= Aim of the exercise =
Copy exactly the lines from the start of the data below through the one that carries "return tag(e, label, cat, group)", and only those.
### Supplied information
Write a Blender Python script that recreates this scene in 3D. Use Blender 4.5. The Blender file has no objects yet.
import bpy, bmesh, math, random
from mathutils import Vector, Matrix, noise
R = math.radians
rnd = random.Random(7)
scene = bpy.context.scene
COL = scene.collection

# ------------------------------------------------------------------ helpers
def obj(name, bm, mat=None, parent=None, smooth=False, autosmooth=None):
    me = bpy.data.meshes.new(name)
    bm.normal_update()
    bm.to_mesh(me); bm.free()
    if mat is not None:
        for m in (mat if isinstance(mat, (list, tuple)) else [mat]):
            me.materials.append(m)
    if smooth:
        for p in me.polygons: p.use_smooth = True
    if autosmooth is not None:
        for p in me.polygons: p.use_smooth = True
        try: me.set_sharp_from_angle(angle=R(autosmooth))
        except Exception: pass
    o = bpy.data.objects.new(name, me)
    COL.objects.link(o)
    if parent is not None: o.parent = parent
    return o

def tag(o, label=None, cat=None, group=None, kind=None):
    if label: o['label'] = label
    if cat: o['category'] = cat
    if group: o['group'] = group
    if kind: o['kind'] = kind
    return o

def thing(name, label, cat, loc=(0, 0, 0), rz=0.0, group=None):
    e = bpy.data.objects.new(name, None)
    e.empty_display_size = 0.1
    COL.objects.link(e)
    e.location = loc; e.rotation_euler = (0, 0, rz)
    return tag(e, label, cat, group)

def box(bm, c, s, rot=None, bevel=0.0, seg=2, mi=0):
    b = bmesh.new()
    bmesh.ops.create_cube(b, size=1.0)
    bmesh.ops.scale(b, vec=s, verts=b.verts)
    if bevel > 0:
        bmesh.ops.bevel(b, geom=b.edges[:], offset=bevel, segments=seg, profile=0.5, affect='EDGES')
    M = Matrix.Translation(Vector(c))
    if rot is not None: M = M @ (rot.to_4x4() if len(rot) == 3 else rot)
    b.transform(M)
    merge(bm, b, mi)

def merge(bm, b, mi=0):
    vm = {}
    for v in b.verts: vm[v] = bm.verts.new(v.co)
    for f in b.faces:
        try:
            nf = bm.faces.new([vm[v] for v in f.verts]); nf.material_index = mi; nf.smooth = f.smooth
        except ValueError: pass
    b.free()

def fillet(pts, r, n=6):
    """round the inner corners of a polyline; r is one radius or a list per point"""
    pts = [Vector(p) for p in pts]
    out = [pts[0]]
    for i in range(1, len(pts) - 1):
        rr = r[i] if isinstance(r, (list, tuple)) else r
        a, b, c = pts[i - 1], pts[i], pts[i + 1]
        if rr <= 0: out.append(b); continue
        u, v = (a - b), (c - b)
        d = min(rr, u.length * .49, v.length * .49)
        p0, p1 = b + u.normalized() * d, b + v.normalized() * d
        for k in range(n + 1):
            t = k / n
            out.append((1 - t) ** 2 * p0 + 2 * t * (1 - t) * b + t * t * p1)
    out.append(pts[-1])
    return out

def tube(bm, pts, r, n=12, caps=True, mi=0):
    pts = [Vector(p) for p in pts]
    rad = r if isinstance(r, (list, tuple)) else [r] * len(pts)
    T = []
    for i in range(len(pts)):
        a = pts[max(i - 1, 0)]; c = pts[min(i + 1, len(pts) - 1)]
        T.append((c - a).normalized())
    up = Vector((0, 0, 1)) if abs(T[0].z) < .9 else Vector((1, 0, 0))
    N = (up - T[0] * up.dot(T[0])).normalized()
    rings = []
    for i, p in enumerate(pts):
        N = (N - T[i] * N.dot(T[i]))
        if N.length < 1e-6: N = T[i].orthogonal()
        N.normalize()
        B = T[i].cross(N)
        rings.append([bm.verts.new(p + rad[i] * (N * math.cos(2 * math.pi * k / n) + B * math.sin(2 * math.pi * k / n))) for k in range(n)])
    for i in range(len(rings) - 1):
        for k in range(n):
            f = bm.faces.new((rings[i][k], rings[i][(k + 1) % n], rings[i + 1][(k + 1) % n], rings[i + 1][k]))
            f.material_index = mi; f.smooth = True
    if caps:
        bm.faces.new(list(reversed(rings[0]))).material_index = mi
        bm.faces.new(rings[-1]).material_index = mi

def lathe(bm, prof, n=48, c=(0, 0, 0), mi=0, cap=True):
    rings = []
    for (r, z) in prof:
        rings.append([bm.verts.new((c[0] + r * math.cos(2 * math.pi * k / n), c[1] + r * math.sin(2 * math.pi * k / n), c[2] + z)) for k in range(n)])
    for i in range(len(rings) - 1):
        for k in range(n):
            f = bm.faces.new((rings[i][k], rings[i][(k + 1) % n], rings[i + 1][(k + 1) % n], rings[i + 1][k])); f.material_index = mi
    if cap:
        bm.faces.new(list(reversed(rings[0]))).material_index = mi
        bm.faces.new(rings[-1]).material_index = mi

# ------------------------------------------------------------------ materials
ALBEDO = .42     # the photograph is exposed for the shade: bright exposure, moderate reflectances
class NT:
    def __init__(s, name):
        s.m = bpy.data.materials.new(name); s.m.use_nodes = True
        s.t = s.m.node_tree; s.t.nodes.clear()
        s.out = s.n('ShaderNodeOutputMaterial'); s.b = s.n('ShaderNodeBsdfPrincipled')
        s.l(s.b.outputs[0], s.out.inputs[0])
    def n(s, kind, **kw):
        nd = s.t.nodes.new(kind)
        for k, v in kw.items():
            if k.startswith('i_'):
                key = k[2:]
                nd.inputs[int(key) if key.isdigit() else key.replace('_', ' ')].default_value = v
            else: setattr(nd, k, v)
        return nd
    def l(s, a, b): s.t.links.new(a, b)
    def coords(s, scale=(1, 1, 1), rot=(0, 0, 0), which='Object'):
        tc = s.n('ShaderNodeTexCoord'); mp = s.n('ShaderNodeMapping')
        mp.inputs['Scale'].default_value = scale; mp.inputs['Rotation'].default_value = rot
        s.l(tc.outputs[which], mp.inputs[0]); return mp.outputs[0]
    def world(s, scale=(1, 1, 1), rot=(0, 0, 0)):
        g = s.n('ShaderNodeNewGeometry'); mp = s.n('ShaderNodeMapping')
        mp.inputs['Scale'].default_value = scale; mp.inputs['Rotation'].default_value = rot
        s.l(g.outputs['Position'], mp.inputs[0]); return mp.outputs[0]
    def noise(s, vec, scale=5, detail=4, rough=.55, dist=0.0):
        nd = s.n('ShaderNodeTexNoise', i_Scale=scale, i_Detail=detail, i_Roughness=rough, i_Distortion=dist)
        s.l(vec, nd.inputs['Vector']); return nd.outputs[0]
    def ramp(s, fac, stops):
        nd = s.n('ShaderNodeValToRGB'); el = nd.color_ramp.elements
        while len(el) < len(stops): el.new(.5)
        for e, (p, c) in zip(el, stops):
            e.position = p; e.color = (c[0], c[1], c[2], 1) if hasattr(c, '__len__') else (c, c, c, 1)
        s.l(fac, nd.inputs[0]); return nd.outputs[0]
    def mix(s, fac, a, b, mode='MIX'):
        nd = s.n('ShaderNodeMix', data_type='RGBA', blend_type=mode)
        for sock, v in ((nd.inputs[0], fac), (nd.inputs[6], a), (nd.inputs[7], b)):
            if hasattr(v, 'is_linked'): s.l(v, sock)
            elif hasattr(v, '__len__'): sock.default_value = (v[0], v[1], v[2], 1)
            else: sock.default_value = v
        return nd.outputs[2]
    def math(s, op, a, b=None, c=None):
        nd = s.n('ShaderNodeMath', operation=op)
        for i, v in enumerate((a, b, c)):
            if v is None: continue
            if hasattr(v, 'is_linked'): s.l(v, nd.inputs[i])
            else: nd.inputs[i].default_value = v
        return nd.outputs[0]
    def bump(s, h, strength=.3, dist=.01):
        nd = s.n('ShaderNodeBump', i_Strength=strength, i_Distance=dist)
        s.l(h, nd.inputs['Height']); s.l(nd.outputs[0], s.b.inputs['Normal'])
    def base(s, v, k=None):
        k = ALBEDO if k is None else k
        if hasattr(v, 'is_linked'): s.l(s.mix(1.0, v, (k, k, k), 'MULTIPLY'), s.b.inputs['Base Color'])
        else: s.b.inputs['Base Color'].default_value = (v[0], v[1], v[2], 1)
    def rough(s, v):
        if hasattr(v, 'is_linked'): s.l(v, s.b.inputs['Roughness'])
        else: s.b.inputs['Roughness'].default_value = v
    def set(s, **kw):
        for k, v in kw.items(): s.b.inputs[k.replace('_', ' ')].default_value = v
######
= Correct output =
Write a Blender Python script that recreates this scene in 3D. Use Blender 4.5. The Blender file has no objects yet.
import bpy, bmesh, math, random
from mathutils import Vector, Matrix, noise
R = math.radians
rnd = random.Random(7)
scene = bpy.context.scene
COL = scene.collection

# ------------------------------------------------------------------ helpers
def obj(name, bm, mat=None, parent=None, smooth=False, autosmooth=None):
    me = bpy.data.meshes.new(name)
    bm.normal_update()
    bm.to_mesh(me); bm.free()
    if mat is not None:
        for m in (mat if isinstance(mat, (list, tuple)) else [mat]):
            me.materials.append(m)
    if smooth:
        for p in me.polygons: p.use_smooth = True
    if autosmooth is not None:
        for p in me.polygons: p.use_smooth = True
        try: me.set_sharp_from_angle(angle=R(autosmooth))
        except Exception: pass
    o = bpy.data.objects.new(name, me)
    COL.objects.link(o)
    if parent is not None: o.parent = parent
    return o

def tag(o, label=None, cat=None, group=None, kind=None):
    if label: o['label'] = label
    if cat: o['category'] = cat
    if group: o['group'] = group
    if kind: o['kind'] = kind
    return o

def thing(name, label, cat, loc=(0, 0, 0), rz=0.0, group=None):
    e = bpy.data.objects.new(name, None)
    e.empty_display_size = 0.1
    COL.objects.link(e)
    e.location = loc; e.rotation_euler = (0, 0, rz)
    return tag(e, label, cat, group)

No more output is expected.